## SHORT TASK
Quote the whole listing word for word, please.

## TASK DATA
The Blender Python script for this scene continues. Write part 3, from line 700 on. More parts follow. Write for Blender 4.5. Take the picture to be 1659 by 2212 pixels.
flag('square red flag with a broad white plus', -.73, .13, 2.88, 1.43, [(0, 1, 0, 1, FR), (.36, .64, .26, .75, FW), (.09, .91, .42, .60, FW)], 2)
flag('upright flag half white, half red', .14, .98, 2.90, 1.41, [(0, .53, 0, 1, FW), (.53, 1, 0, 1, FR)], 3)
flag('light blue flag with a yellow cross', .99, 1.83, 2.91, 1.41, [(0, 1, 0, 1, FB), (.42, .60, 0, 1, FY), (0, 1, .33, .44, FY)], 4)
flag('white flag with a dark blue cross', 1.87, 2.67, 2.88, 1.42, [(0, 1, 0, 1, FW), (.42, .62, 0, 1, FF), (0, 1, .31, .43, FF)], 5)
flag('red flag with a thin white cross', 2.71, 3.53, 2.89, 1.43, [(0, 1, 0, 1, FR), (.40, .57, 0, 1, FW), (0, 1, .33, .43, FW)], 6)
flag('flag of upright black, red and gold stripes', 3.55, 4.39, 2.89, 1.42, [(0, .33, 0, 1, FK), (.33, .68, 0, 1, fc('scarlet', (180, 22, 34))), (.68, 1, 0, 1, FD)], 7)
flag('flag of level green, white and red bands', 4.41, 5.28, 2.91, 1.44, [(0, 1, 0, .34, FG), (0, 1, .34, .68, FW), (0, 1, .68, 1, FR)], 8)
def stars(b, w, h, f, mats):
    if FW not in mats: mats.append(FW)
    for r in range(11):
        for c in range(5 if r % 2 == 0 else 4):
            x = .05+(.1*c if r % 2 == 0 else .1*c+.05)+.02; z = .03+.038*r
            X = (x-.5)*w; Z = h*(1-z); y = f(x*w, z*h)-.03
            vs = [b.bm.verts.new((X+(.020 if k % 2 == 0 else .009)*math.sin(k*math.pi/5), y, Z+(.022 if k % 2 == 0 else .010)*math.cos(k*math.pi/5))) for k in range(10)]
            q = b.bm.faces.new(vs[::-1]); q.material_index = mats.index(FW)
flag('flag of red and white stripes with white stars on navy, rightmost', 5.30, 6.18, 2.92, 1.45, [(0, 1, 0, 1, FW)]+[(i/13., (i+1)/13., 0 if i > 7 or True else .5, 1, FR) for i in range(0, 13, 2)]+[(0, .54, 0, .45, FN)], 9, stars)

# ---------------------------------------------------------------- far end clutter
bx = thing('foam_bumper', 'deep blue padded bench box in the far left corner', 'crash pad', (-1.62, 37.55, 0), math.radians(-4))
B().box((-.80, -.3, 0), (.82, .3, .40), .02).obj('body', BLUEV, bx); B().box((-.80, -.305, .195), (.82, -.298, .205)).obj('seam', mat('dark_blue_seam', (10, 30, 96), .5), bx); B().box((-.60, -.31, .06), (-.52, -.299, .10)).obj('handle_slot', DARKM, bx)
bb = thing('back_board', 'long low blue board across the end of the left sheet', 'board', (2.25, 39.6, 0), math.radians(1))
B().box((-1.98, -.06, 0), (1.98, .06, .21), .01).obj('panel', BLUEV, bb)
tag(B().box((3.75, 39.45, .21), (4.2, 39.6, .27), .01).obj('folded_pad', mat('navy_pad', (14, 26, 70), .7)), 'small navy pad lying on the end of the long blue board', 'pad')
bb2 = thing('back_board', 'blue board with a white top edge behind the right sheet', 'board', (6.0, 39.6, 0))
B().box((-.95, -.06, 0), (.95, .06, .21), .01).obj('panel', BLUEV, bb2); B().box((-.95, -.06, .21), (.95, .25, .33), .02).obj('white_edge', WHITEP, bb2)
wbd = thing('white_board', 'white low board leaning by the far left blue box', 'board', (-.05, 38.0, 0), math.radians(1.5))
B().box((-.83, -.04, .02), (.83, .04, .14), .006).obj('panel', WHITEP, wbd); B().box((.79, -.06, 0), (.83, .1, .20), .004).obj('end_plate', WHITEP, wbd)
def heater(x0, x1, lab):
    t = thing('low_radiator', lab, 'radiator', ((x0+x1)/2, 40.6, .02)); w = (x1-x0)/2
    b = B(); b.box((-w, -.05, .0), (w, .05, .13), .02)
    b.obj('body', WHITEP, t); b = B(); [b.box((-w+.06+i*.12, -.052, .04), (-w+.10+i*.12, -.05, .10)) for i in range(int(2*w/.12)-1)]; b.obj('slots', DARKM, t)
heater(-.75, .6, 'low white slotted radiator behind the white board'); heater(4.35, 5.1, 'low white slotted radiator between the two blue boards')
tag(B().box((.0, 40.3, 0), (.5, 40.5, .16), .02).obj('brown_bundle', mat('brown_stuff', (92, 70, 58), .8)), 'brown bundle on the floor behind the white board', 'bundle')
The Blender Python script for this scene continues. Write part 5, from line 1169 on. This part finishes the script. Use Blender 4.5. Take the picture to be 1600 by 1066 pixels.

## FULL ANSWER
The Blender Python script for this scene continues. Write part 3, from line 700 on. More parts follow. Write for Blender 4.5. Take the picture to be 1659 by 2212 pixels.
flag('square red flag with a broad white plus', -.73, .13, 2.88, 1.43, [(0, 1, 0, 1, FR), (.36, .64, .26, .75, FW), (.09, .91, .42, .60, FW)], 2)
flag('upright flag half white, half red', .14, .98, 2.90, 1.41, [(0, .53, 0, 1, FW), (.53, 1, 0, 1, FR)], 3)
flag('light blue flag with a yellow cross', .99, 1.83, 2.91, 1.41, [(0, 1, 0, 1, FB), (.42, .60, 0, 1, FY), (0, 1, .33, .44, FY)], 4)
flag('white flag with a dark blue cross', 1.87, 2.67, 2.88, 1.42, [(0, 1, 0, 1, FW), (.42, .62, 0, 1, FF), (0, 1, .31, .43, FF)], 5)
flag('red flag with a thin white cross', 2.71, 3.53, 2.89, 1.43, [(0, 1, 0, 1, FR), (.40, .57, 0, 1, FW), (0, 1, .33, .43, FW)], 6)
flag('flag of upright black, red and gold stripes', 3.55, 4.39, 2.89, 1.42, [(0, .33, 0, 1, FK), (.33, .68, 0, 1, fc('scarlet', (180, 22, 34))), (.68, 1, 0, 1, FD)], 7)
flag('flag of level green, white and red bands', 4.41, 5.28, 2.91, 1.44, [(0, 1, 0, .34, FG), (0, 1, .34, .68, FW), (0, 1, .68, 1, FR)], 8)
def stars(b, w, h, f, mats):
    if FW not in mats: mats.append(FW)
    for r in range(11):
        for c in range(5 if r % 2 == 0 else 4):
            x = .05+(.1*c if r % 2 == 0 else .1*c+.05)+.02; z = .03+.038*r
            X = (x-.5)*w; Z = h*(1-z); y = f(x*w, z*h)-.03
            vs = [b.bm.verts.new((X+(.020 if k % 2 == 0 else .009)*math.sin(k*math.pi/5), y, Z+(.022 if k % 2 == 0 else .010)*math.cos(k*math.pi/5))) for k in range(10)]
            q = b.bm.faces.new(vs[::-1]); q.material_index = mats.index(FW)
flag('flag of red and white stripes with white stars on navy, rightmost', 5.30, 6.18, 2.92, 1.45, [(0, 1, 0, 1, FW)]+[(i/13., (i+1)/13., 0 if i > 7 or True else .5, 1, FR) for i in range(0, 13, 2)]+[(0, .54, 0, .45, FN)], 9, stars)

# ---------------------------------------------------------------- far end clutter
bx = thing('foam_bumper', 'deep blue padded bench box in the far left corner', 'crash pad', (-1.62, 37.55, 0), math.radians(-4))
B().box((-.80, -.3, 0), (.82, .3, .40), .02).obj('body', BLUEV, bx); B().box((-.80, -.305, .195), (.82, -.298, .205)).obj('seam', mat('dark_blue_seam', (10, 30, 96), .5), bx); B().box((-.60, -.31, .06), (-.52, -.299, .10)).obj('handle_slot', DARKM, bx)
bb = thing('back_board', 'long low blue board across the end of the left sheet', 'board', (2.25, 39.6, 0), math.radians(1))
B().box((-1.98, -.06, 0), (1.98, .06, .21), .01).obj('panel', BLUEV, bb)
tag(B().box((3.75, 39.45, .21), (4.2, 39.6, .27), .01).obj('folded_pad', mat('navy_pad', (14, 26, 70), .7)), 'small navy pad lying on the end of the long blue board', 'pad')
bb2 = thing('back_board', 'blue board with a white top edge behind the right sheet', 'board', (6.0, 39.6, 0))
B().box((-.95, -.06, 0), (.95, .06, .21), .01).obj('panel', BLUEV, bb2); B().box((-.95, -.06, .21), (.95, .25, .33), .02).obj('white_edge', WHITEP, bb2)
wbd = thing('white_board', 'white low board leaning by the far left blue box', 'board', (-.05, 38.0, 0), math.radians(1.5))
B().box((-.83, -.04, .02), (.83, .04, .14), .006).obj('panel', WHITEP, wbd); B().box((.79, -.06, 0), (.83, .1, .20), .004).obj('end_plate', WHITEP, wbd)
def heater(x0, x1, lab):
    t = thing('low_radiator', lab, 'radiator', ((x0+x1)/2, 40.6, .02)); w = (x1-x0)/2
    b = B(); b.box((-w, -.05, .0), (w, .05, .13), .02)
    b.obj('body', WHITEP, t); b = B(); [b.box((-w+.06+i*.12, -.052, .04), (-w+.10+i*.12, -.05, .10)) for i in range(int(2*w/.12)-1)]; b.obj('slots', DARKM, t)
heater(-.75, .6, 'low white slotted radiator behind the white board'); heater(4.35, 5.1, 'low white slotted radiator between the two blue boards')
tag(B().box((.0, 40.3, 0), (.5, 40.5, .16), .02).obj('brown_bundle', mat('brown_stuff', (92, 70, 58), .8)), 'brown bundle on the floor behind the white board', 'bundle')
The Blender Python script for this scene continues. Write part 5, from line 1169 on. This part finishes the script. Use Blender 4.5. Take the picture to be 1600 by 1066 pixels.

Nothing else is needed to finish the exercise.